I Remember You leaves a mark



I Remember You is a play about embracing nostalgia in doses. It is easy to get caught up in memories of a glorious past until all that is left are recently polished trophies and a contact list made up of people you don't know anymore. Deep in that sense of ennui is where we meet our cast of characters.

Austin "Buddy" Bedford (gracefully played by Tom Atkinson) is an aging lounge pianist and singer who, based on the intensity and passion of a 10-week-long love affair 25 years earlier, has been stuck in a holding pattern ever since. Once that relationship ended, he gave up on settling down with that perfect someone and instead keeps his head down, content to think about what might have been.

In walks Tracy Wheaton, a gorgeous and powerful businesswoman 20 years his junior. Buddy is drawn to her instantly, because something about her face reminds him of a happier time. After a whirlwind romance, the pair get engaged. All that is left to do is for Buddy to meet his would-be mother-in-law for a quick hello. But of course, since this is theater (and theater at its best), Tracy's mother is Buddy's long-ago love affair, Prunella, the woman who got away.

A less incisive play would have this twist be the setup for madcap hijinks, where slapstick shenanigans ensue, but playwright Bernard Slade (creator of The Flying Nun and The Partridge Family) is much more interested in the toll such a revelation would have on the characters. While the play is fleet-footed and packed with witty banter, there is a tone of melancholy to the proceedings that give the piece real weight.

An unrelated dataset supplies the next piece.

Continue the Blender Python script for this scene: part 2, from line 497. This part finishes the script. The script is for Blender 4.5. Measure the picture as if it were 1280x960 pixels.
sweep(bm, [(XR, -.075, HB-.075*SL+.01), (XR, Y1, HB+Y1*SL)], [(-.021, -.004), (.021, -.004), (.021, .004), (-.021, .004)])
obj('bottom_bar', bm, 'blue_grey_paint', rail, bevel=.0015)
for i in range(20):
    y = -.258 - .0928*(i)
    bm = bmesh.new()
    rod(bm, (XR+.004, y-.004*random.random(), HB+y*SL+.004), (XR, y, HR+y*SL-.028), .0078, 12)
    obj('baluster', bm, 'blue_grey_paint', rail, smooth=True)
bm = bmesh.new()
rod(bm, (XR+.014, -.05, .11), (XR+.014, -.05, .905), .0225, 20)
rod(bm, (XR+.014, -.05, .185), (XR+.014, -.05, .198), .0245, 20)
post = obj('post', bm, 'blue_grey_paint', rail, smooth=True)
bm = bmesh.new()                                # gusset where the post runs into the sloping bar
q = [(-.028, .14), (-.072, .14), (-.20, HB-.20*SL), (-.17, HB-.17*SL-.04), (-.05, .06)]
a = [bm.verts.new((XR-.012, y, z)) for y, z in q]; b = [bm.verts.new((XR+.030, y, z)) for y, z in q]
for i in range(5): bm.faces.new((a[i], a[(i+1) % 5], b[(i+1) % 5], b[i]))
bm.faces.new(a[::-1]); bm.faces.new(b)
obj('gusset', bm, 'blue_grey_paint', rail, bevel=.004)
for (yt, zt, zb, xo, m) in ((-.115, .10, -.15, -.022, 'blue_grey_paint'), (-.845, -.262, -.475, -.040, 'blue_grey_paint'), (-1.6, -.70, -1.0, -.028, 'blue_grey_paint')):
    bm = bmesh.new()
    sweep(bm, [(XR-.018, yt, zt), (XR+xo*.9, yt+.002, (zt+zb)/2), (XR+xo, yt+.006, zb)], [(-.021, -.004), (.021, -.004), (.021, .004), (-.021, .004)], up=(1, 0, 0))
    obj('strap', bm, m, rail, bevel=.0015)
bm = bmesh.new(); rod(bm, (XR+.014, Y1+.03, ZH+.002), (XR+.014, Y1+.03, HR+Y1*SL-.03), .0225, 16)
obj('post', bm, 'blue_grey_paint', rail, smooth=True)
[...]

Director Brad Thompson focuses on the inner life of these characters enough, so that the humor comes from a place of truth instead of feeling manipulative. "It's important the focus is always on the thoughts behind the words, the actions coming from a realistic place for the actors and that they are true to their relationships with their characters," said Thompson. This style of direction creates such an organic connection between the characters that it leaves the audience feeling almost voyeuristic at times.

While I was only able to see a few scenes from the production (at preview performances), it seems almost ready for an audience, which is impressive: Two weeks before opening, the actress playing Tracy quit, leaving Thompson and the rest of the cast in quite a bind. Stepping in at the last moment is Carly Sullivan (wonderful in last year's Company), who has such incredible chemistry with the excellent Alyce Pearce, playing her mother, that it seems like it might be a good problem to have had.

I Remember You, while being a romance, a comedy and a drama, is at heart a cautionary tale. And while the sticky webs of nostalgia are the centerpiece, there is also an undercurrent of wariness about dreams coming true that gives the entire production a bittersweet glow. This show reminds viewers that if sometimes the pill chokes you, it can also be very easy going down.

I Remember You

April 25-May 10

Cascades Theatrical Company, 148 NW Greenwood Ave.